Ao longo do tempo, a PICTURE acabou prevalecendo. E não por acaso…

77 TWENTY-PERCENT; SIZE IS 2; CLASS IS NUMERIC; SIGNED; 
    POINT LOCATION IS LEFT 1 PLACE; VALUE IS "2".

… é muito menos prático que…

77 TWENTY-PERCENT PIC S9V9 VALUE 0.2.

CONSTANT SECTION

Pois é… havia uma seção para itens cujo valor não seria alterado pelo programa.

Hoje, o padrão COBOL ISO 2002 prevê uma cláusula CONSTANT para informar ao compilador que determinado item (da WORKING) não será alterado. Mas não existe mais uma SECTION específica para esse tipo de dado.
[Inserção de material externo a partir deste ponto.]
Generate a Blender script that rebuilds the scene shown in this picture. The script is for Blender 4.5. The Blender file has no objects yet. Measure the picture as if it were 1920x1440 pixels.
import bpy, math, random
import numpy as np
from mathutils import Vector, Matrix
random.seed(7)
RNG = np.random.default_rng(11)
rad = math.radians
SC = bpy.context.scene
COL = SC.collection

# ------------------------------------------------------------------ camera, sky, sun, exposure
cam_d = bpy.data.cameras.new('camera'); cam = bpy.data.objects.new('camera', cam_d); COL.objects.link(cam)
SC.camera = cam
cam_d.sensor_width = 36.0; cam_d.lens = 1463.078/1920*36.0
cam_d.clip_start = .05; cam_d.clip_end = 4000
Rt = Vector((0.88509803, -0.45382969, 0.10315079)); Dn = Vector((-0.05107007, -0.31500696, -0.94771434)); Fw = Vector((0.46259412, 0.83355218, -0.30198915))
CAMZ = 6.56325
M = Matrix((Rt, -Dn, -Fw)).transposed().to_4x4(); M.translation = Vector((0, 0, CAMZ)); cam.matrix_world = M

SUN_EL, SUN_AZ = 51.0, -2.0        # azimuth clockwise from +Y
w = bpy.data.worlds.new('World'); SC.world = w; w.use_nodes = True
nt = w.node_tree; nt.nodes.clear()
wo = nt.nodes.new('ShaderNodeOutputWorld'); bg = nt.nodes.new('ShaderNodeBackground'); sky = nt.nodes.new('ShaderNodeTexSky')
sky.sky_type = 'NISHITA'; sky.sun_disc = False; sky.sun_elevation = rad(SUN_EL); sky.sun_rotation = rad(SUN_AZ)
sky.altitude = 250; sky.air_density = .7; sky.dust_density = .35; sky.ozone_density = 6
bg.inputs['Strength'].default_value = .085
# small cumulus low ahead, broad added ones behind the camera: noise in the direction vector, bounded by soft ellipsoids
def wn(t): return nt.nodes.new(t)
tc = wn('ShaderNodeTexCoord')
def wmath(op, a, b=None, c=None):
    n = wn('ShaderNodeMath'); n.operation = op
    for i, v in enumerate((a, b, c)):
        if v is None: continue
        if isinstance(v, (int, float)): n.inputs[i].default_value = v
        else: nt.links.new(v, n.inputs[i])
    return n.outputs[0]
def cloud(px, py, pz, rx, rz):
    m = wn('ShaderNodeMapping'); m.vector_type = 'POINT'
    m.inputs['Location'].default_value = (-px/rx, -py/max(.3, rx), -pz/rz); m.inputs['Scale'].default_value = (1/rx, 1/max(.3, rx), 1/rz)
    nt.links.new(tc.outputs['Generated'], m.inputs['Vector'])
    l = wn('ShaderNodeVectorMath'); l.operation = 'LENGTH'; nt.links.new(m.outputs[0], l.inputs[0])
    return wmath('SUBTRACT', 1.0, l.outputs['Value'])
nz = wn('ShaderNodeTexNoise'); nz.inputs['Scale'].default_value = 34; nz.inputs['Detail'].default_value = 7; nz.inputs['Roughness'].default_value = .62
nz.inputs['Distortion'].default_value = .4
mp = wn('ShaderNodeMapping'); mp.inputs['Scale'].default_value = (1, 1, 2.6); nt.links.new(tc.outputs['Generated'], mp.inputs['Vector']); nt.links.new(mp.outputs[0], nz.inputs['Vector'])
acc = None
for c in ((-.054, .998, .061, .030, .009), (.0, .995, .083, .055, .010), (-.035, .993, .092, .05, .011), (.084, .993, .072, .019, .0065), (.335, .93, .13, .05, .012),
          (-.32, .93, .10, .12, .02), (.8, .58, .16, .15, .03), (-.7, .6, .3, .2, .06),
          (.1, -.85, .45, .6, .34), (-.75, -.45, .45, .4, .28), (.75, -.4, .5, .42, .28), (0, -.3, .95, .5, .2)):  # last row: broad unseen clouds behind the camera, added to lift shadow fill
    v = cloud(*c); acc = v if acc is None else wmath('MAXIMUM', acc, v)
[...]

Curiosamente, os compiladores da Fujitsu e da Bull ainda permitem a criação dessa seção. Mas que eu saiba são os únicos.

PERFORM 35 THRU 42

Como eu comentei neste artigo, uma das grandes discussões realizadas pelo subcomitê de curto prazo do CODASYL estava relacionada ao uso de comandos GO TO sequence-number, ou seja, a possibilidade de desviar para uma linha específica do programa, e não para um parágrafo.

No relatório apresentado em 1959 e no documento final publicado em abril de 1960 essa possibilidade não existe, nem para o comando GO TO nem para o comando PERFORM.
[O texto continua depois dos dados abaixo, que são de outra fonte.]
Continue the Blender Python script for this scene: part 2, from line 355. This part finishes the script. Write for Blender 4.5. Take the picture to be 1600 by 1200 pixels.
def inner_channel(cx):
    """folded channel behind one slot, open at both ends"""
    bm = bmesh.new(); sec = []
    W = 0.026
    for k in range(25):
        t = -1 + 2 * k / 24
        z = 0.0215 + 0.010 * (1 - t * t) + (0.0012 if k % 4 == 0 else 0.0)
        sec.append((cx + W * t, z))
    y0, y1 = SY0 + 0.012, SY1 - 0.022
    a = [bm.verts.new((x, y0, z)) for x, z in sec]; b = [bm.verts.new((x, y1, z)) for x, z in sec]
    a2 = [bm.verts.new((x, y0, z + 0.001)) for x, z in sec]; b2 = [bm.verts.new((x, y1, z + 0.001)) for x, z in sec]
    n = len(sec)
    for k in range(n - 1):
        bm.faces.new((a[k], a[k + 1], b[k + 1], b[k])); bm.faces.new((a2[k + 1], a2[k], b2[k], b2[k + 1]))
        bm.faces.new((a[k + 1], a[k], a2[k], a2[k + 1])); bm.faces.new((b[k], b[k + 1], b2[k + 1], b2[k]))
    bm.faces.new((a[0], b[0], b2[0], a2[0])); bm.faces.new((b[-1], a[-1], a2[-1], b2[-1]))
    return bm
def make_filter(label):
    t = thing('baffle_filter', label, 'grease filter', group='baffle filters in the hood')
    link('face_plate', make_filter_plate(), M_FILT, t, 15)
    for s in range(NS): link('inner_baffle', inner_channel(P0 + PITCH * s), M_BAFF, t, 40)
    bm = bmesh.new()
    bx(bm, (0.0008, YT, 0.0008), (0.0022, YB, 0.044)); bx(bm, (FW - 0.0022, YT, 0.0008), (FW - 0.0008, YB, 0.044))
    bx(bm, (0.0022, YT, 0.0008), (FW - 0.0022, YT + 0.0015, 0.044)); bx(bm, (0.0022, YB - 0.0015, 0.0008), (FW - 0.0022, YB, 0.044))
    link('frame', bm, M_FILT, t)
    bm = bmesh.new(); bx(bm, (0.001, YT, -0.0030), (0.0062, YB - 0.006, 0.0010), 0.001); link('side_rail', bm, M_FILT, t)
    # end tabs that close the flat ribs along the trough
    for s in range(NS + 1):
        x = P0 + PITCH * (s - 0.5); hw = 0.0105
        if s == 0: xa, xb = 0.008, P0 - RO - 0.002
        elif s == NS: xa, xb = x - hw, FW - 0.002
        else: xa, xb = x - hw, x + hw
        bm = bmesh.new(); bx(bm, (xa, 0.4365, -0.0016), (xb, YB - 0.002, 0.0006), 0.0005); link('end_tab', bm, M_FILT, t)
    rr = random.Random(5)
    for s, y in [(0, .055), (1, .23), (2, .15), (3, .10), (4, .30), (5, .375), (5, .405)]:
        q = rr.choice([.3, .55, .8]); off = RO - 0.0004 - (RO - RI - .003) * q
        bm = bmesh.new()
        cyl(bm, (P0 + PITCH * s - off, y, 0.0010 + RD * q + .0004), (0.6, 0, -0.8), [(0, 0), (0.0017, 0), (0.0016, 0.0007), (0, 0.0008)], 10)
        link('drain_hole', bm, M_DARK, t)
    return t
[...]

Mas o que vemos aqui é que a RCA implementou essa opção. De fato não há um só parágrafo em toda a PROCEDURE DIVISION. Agora sabemos que Ben Cheydleur, o representante da RCA no CODASYL, foi um dos que defendiam o uso da numeração de linha em comandos de desvio.

Bugs

A listagem que está no museu tem ainda o relatório que foi gerado por esse programa. Nada excepcional. Apenas um relatório de controle de inventários…

National Museum of American History. Courtesy of Howard Bromberg.

Mas o que me chamou a atenção é a data que aparece no canto superior direito:

DATE: GUST 16, 1960.

É… não deve ter sido culpa do compilador.

Como nossos pais

National Museum of American History. Courtesy of Howard Bromberg.

A última página da listagem está em branco, com quatro frases escritas a caneta:

  • “Bom output – 8/16/60”
  • (Não está bonito?)
  • Na verdade não (riscado)
  • Bem… quase

Se tem uma coisa que não mudou (e não mudará nunca) é o orgulho que nós programadores sentimos quando fazemos algo que ninguém fez antes.